In its annual report on terrorism in the EU (TE-SAT), published on Monday 13 July, the Europol agency reveals a profound shift in the terrorist threat and violent extremism, “driven by ideological diversity, technological developments and geopolitical instability”.
In 2025, the EU recorded 45 terrorist attacks (including 22 completed attacks) and 486 arrests.
While jihadism remains the predominant threat, the agency is alarmed by a nihilistic drift among perpetrators, who are often minors – the youngest person apprehended having just turned 12 years old. For this new generation, radicalised through messaging platforms, online video games or digital subcultures such as The Com (a vast English-speaking cybercriminal network, very active on Discord or Telegram), violence is no longer the vehicle for a coherent political or religious project, but a “means of acquiring status and recognition” in society.

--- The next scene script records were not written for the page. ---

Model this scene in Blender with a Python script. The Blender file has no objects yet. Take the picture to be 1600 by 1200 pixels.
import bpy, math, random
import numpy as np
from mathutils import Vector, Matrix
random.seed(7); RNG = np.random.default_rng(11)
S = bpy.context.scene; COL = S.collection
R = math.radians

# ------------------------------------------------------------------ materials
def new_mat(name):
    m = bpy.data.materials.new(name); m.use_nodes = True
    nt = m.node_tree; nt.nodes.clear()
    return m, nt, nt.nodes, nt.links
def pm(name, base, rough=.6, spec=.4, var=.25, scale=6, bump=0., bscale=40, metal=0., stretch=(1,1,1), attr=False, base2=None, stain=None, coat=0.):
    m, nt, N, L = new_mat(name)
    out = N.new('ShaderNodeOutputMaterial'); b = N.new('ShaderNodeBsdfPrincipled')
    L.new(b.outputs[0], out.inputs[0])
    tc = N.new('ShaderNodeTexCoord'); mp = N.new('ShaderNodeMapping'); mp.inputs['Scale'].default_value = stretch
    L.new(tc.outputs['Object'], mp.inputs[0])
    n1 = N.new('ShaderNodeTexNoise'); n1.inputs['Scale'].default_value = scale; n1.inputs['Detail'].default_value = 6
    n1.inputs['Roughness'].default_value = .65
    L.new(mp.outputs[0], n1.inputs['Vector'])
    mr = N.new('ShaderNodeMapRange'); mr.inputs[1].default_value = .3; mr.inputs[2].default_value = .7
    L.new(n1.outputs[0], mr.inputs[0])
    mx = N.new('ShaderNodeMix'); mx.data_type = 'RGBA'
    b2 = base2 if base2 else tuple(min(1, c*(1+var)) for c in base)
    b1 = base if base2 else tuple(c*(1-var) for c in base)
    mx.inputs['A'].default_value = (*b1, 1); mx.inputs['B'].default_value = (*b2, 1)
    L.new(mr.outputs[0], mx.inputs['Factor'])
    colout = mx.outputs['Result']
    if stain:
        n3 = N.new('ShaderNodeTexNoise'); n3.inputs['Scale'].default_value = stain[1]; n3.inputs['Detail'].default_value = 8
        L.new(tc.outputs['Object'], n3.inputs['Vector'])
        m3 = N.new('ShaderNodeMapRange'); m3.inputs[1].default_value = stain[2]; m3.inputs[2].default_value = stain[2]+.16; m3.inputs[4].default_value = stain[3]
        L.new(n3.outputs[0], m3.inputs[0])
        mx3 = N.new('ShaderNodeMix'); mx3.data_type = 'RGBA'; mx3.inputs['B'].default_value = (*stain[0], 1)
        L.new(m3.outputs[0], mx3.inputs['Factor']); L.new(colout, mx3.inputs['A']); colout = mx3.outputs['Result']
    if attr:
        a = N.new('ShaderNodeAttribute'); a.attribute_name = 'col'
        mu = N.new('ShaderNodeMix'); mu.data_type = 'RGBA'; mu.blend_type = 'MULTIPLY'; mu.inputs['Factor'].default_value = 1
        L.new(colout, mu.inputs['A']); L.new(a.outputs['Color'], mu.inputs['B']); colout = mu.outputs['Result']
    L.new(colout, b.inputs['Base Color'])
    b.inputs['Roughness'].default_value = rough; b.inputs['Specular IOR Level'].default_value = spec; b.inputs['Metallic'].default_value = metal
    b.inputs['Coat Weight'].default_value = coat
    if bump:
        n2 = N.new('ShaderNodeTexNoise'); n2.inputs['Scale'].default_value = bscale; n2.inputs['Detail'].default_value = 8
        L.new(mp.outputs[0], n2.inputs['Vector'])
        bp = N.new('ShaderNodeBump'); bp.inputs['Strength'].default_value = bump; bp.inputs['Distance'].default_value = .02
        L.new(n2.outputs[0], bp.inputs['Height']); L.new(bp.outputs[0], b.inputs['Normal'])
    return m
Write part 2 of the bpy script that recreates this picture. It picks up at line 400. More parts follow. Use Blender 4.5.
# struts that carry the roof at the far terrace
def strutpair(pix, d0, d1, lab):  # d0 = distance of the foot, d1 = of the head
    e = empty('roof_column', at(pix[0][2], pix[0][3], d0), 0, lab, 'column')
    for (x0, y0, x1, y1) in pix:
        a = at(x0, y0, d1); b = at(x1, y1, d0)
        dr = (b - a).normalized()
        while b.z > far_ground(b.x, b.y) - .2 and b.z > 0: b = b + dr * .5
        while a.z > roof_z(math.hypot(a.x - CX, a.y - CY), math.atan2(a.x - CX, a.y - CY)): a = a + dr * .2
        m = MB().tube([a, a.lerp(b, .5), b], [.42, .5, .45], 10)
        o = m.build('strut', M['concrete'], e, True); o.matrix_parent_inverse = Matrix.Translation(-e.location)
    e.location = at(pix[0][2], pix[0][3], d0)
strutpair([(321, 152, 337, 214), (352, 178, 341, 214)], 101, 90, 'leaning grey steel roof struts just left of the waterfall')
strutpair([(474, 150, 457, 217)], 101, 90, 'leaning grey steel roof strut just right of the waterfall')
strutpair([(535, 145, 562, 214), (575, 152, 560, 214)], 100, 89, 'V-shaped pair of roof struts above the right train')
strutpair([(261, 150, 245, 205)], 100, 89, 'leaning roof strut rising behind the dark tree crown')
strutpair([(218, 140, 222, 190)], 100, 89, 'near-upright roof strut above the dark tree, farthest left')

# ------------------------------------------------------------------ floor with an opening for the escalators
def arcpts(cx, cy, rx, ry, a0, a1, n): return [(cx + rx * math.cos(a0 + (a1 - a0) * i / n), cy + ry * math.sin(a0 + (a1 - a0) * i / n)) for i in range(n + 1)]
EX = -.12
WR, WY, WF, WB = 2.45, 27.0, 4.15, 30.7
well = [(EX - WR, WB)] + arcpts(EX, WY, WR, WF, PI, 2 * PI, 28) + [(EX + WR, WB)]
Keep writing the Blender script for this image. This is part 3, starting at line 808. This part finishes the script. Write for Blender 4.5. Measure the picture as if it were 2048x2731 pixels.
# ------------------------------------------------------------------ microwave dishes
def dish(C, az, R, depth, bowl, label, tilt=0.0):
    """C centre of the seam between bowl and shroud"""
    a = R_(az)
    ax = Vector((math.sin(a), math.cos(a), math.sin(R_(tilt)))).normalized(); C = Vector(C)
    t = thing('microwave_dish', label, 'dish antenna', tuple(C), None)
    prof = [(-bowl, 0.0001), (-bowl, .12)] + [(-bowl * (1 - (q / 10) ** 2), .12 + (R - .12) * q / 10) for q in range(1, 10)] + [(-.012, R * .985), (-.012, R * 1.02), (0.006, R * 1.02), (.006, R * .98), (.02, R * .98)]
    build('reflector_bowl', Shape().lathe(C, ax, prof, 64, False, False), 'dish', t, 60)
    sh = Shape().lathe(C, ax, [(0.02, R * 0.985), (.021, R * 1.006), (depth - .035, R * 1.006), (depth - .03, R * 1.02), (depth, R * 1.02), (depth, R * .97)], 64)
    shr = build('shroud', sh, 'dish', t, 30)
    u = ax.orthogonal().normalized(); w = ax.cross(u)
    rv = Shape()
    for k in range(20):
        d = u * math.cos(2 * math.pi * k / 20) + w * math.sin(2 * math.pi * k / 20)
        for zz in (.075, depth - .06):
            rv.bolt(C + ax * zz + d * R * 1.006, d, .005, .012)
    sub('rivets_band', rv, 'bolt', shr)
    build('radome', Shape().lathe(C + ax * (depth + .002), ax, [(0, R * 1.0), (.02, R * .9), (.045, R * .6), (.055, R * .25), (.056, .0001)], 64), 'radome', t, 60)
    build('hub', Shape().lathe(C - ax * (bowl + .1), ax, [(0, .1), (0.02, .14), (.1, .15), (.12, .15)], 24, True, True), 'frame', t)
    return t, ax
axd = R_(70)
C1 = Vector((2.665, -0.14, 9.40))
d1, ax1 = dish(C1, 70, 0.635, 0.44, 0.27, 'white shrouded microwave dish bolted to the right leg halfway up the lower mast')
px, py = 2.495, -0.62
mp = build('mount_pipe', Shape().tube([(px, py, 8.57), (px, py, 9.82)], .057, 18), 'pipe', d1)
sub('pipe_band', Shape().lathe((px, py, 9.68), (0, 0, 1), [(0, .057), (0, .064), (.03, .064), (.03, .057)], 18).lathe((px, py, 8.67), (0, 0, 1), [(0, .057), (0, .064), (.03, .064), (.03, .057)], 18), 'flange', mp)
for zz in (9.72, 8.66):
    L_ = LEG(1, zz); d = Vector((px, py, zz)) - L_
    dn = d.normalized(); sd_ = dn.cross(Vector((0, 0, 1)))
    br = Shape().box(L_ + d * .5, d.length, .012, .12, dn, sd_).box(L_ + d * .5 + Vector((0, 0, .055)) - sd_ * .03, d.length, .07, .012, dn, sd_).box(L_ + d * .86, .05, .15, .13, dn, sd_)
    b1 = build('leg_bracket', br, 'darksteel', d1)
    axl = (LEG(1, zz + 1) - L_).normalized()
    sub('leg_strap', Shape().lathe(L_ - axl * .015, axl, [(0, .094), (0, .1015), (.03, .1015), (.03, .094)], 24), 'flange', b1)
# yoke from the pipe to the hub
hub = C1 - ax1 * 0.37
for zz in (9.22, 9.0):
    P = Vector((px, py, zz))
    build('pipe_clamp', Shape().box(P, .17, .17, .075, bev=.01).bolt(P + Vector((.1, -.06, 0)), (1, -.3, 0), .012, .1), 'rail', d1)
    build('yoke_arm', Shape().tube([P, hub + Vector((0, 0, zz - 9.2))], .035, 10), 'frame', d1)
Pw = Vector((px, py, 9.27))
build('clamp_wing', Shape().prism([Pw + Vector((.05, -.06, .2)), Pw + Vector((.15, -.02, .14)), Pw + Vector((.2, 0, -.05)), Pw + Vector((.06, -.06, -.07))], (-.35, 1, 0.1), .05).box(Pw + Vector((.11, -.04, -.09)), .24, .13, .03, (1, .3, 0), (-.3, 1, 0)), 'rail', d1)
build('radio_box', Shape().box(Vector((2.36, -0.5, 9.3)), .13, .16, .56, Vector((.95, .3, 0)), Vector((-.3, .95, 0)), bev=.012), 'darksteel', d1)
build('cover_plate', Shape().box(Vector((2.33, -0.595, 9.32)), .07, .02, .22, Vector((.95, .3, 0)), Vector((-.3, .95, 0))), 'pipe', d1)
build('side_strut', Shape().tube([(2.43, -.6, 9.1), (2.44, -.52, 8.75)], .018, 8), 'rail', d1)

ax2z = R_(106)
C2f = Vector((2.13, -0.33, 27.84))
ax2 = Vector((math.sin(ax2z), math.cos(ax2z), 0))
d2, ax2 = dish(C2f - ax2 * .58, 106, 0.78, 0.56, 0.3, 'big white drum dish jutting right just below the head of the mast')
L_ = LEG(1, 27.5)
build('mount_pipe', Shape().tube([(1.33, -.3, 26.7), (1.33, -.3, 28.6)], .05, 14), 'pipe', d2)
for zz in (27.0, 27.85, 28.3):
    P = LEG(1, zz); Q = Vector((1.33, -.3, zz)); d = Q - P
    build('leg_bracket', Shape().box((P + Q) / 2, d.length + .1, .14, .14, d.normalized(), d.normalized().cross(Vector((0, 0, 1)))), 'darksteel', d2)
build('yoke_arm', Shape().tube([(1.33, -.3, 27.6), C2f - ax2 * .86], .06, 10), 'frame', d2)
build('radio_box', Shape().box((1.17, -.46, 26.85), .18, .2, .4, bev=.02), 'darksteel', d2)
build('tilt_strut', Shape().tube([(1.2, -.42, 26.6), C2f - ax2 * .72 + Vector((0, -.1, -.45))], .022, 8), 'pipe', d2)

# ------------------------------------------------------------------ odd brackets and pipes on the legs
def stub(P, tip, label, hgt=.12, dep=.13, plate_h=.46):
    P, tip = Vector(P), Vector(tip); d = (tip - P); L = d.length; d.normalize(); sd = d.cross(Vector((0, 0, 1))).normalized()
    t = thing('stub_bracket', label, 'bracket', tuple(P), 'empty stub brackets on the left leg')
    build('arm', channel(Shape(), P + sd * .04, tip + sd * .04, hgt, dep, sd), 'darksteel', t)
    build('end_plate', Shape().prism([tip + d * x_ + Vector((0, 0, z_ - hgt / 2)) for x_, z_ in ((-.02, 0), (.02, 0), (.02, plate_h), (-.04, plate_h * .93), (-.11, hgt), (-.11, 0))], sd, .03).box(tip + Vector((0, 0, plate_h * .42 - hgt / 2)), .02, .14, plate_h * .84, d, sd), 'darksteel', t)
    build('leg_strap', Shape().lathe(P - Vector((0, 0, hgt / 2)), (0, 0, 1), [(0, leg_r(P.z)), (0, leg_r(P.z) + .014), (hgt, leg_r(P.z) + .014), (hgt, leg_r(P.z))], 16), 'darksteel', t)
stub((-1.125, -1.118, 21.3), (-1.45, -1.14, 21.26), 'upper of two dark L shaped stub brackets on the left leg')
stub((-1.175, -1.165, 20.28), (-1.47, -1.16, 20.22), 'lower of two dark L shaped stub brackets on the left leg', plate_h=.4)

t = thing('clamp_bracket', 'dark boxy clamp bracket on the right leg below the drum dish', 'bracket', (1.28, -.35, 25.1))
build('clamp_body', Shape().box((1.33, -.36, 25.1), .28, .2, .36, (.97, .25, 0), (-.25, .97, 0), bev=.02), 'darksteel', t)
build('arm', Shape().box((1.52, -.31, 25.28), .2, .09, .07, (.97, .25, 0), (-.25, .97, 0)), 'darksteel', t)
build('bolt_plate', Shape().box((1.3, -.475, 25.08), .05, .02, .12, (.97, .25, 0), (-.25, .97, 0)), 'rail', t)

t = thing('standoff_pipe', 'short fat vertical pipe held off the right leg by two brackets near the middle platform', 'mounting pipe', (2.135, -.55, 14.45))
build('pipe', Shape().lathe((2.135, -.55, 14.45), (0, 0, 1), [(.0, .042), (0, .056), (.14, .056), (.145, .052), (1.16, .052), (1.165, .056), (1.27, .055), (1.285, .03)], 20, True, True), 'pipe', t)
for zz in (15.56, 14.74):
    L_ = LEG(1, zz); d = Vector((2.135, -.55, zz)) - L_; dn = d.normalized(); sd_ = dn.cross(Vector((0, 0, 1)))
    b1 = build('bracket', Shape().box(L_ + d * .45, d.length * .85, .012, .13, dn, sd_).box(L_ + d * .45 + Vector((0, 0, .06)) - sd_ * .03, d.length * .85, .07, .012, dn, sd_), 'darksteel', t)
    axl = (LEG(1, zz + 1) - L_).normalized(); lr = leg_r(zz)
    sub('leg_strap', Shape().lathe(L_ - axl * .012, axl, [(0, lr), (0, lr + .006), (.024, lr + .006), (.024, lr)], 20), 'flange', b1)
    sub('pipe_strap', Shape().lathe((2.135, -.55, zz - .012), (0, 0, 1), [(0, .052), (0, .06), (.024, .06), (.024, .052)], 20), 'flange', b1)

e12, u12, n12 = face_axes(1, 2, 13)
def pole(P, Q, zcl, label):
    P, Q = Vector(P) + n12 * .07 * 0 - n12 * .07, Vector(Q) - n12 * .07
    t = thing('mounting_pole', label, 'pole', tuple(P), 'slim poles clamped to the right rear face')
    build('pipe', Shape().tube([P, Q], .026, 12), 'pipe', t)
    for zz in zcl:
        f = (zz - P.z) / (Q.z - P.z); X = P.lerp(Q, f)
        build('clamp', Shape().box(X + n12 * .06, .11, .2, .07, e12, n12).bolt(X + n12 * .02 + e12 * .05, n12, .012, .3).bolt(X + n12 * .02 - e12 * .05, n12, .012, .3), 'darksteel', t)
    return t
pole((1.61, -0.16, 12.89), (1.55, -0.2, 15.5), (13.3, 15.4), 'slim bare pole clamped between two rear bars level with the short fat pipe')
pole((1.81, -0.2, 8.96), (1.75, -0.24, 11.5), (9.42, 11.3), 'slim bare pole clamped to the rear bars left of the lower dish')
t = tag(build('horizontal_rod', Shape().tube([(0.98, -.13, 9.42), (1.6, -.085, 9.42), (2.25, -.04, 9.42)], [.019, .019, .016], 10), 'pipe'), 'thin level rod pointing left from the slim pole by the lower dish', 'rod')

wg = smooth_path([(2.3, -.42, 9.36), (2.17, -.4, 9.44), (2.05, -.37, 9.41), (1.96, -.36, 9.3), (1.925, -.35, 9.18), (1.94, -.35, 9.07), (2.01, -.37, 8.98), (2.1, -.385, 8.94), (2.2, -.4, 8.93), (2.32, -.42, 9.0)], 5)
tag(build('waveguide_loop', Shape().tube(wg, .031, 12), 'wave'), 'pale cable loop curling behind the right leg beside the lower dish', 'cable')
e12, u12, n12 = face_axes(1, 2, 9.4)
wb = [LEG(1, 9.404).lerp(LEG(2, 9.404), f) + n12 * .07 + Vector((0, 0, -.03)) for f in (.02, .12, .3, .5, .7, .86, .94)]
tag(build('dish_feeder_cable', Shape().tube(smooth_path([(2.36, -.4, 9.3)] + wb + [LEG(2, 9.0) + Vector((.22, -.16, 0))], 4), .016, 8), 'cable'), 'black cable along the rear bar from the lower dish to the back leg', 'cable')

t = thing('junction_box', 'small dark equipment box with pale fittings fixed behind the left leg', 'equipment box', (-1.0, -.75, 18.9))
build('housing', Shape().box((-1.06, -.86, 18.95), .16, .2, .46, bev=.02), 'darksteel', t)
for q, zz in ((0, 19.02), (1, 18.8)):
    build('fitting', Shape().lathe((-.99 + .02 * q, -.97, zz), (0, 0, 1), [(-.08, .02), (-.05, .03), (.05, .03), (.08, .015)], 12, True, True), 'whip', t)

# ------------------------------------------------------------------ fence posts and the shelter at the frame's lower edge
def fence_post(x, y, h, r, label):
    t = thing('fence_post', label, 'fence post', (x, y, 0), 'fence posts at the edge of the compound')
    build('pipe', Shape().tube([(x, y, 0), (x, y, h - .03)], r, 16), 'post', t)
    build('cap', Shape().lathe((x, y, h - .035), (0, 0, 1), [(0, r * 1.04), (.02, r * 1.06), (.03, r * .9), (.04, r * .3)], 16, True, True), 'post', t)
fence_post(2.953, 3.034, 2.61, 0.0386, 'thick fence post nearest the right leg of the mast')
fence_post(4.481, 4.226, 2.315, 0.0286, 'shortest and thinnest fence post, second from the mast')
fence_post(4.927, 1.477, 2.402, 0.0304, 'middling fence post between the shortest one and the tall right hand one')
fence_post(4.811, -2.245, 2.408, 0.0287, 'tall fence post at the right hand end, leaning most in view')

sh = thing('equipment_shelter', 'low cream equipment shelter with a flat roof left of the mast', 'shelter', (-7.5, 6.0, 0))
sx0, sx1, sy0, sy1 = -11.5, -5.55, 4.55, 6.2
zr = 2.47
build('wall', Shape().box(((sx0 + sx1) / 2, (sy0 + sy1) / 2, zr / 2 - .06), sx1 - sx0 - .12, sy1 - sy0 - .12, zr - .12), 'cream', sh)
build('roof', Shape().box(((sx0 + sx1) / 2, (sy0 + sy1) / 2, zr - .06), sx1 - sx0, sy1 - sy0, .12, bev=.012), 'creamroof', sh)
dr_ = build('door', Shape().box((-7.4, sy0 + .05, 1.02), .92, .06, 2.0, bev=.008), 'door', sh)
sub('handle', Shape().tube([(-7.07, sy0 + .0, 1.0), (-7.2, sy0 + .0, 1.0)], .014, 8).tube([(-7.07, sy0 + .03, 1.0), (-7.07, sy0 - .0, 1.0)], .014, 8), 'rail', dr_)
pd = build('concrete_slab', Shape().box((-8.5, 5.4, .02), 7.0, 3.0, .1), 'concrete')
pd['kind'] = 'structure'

Thus, this group often shows only a “superficial understanding of established ideologies”, becoming the target of a “fluid mix of unstable, fragmented and ambiguous ideas”, which makes traditional police detection criteria obsolete.
To address this threat, the report outlines possible solutions, starting with digital moderation: in 2025, the authorities thus sent “61 412 referrals to a total of 99 hosting service providers” for removal.
At the same time, the agency is deploying Project Compass to target digital networks and is strengthening its technological expertise in response to the misuse of artificial intelligence, now used to “generate and share propaganda” or “conduct preliminary research”.